The Sounds Of Elitism

Robin James looks at two recent NYT stories on urban noise through the lens of Luigi Russolo’s 1913 futurist manifesto The Art of Noise (pdf):

Russolo was worried that traditional musical sounds were too pure to have any affective punch:

In the pounding atmosphere of great cities as well as in the formerly silent countryside, machines create today such a large number of varied noises that pure sound, with its littleness and its monotony, now fails to arouse any emotion (Russolo, 5).

Russolo thought we needed industrial noise to reinvigorate art music. “We get infinitely more pleasure imagining combinations of the sounds of trolleys, autos and other vehicles, and loud crowds,” he argues, “than listening once more, for instance, to the heroic or pastoral symphonies” (6). Modernist aesthetics value transgression and difficulty. The ability to tolerate and appreciate noise was a sign of avant-garde taste; so, cultural elites stereotypically valued “noisy” works, while the unwashed masses preferred kitsch. In the Times article, this modernist association between noise tolerance and privilege is reversed: sensitivity is a privilege reserved for those with means to protect themselves from it and preserve their delicate aural/affective palate, and noise-tolerance is the effect of exposure. …

You can even see this reversal in contemporary pop music aesthetics: mainstream pop–from the Biebs to Skrillex–is really noisy, while hipsters and NPR listeners prefer traditionally pretty, harmonious, folk-y, “new sincerity”-style artists.

Update from a reader:

This is as lazy as Thomas Friedman basing a column on a chat with a cabbie and as wrong as Peggy Noonan’s take on the IRS.

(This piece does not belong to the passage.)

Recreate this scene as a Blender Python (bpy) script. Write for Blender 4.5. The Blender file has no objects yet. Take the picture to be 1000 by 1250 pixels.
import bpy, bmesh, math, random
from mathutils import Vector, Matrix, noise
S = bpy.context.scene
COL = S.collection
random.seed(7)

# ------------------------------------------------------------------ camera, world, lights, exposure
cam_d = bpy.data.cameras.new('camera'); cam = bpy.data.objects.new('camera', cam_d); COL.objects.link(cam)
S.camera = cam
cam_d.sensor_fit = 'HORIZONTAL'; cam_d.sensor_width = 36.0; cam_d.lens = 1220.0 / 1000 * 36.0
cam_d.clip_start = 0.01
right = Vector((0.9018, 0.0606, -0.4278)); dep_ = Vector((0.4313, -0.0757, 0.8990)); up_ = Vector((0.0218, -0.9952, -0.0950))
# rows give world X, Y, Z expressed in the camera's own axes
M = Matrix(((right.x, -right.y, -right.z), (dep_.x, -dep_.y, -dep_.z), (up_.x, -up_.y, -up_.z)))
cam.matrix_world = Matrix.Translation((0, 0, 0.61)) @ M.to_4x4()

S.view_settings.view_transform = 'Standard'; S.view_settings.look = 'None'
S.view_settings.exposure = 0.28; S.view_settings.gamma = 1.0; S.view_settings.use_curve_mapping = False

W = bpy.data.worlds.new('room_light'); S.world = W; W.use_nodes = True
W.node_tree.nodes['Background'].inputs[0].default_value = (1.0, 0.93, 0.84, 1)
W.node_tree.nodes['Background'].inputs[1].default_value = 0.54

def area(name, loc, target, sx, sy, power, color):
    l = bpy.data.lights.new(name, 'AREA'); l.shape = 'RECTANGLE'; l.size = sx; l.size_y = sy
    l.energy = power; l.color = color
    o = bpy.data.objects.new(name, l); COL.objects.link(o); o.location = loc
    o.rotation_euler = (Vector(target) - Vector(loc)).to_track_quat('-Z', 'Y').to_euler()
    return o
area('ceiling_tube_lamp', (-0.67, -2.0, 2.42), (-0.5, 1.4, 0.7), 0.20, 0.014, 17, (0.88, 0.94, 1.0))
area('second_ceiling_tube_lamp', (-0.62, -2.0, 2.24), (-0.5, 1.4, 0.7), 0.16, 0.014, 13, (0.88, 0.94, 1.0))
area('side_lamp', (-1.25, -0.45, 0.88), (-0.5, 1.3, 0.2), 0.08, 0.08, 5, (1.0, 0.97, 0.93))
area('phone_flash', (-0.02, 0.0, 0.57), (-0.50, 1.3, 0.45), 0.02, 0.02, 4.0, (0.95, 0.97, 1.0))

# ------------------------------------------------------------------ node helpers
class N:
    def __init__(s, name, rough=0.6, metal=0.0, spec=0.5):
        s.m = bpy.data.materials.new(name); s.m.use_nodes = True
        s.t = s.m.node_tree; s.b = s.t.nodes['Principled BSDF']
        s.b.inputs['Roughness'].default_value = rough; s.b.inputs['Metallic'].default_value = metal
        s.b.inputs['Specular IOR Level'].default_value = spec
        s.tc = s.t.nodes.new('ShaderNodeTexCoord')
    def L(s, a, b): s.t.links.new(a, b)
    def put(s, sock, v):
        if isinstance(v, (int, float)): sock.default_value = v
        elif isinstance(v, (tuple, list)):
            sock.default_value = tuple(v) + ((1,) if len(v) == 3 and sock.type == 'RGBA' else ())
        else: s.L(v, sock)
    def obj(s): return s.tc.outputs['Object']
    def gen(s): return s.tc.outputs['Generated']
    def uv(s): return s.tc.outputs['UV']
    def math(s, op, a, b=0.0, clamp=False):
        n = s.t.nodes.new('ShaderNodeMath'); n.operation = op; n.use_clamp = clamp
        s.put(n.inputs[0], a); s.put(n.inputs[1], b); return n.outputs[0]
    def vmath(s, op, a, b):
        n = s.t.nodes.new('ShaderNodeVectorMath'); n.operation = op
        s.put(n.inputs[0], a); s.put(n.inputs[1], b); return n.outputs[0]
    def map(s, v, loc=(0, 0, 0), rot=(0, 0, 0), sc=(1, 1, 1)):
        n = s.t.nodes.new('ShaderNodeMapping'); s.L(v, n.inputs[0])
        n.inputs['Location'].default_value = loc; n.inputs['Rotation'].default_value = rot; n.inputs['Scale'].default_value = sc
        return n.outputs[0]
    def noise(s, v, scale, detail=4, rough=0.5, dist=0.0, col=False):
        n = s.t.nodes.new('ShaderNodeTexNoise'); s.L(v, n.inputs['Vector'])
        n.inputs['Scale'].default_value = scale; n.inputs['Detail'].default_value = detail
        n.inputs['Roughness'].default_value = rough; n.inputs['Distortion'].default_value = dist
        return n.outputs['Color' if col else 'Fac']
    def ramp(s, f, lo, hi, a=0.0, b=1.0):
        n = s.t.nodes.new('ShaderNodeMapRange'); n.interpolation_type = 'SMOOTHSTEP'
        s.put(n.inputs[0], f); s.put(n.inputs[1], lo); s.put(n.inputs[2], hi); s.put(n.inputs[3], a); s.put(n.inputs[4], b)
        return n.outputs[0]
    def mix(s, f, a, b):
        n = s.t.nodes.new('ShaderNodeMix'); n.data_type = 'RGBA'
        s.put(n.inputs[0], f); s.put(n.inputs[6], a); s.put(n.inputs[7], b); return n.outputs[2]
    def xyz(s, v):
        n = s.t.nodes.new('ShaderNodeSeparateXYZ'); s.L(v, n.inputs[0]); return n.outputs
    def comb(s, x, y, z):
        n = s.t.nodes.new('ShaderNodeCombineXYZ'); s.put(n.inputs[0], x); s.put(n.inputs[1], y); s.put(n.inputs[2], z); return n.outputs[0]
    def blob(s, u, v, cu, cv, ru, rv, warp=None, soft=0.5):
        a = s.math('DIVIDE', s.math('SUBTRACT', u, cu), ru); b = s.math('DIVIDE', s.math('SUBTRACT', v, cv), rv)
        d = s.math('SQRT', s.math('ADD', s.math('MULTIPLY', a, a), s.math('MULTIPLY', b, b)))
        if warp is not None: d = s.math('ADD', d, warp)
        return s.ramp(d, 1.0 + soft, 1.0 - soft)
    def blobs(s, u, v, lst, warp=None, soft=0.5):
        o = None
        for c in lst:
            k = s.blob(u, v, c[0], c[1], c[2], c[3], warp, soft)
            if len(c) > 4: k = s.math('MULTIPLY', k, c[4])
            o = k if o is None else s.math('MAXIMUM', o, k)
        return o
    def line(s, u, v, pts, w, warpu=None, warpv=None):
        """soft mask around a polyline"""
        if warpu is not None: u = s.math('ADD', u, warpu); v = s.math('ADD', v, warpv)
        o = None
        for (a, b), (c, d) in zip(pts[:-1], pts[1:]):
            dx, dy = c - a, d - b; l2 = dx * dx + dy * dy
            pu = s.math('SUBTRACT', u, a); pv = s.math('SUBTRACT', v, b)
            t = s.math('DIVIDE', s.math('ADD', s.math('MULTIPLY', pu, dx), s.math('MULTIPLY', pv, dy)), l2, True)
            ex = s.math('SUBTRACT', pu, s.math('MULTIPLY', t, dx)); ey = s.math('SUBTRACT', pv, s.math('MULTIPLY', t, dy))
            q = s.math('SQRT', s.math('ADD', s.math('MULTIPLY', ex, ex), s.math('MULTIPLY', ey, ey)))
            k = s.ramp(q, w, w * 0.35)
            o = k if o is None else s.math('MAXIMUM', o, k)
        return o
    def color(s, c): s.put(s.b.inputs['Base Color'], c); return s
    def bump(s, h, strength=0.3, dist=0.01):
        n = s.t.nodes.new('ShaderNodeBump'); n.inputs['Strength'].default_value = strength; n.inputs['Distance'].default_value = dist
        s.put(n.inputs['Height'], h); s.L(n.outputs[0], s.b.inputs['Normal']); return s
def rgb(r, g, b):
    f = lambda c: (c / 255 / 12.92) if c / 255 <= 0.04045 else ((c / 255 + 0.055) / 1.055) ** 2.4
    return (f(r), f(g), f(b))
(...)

First, the use of the useless word “hipster” alongside NPR listenership as flags of privilege is lazy and tautological. Even if one charitably (in this context) interprets “hipster” as “trust fund kid”, I dare James to come to a show at Brooklyn’s Death by Audio or one of promoter Todd P’s more extreme events and come away insisting that “hipsters” don’t like noise. Likewise, I’d argue that the majority of free jazz fans today are probably NPR listeners. And can we merely stipulate that not all NPR listeners share the musical tastes of the producers who select the acts on the network’s air, as well as that a lot of “hipsters” like Skrillex?

Second, I don’t think it’s folks from Washington Heights, East New York, or Newark who flock to Lincoln Center to see performances of works by Boulez, Messiaen, Ligeti, etc. Or at Poisson Rouge on nights when noisier acts are playing.

Second, WTF does James mean by “noise” here? Bieber’s music is profoundly simple and euphonious. Skrillex is more complex but not by much. So it’s noise because it includes the same high-in-the-mix samples as so much other music today? If so, where would James put the original recyclers of the title of Russolo’s manifesto, The Art of Noise? Because at least here in the U.S., that band’s popularity was confined to college kids and … hipsters.

This is where blogging fails: when it attempts to offer instant and contrarian responses to more reasoned writing. I suggest a new Dish award, or at least a flag alongside the Poseur and Hathos alerts, for cultural analysis this lazy and jejune.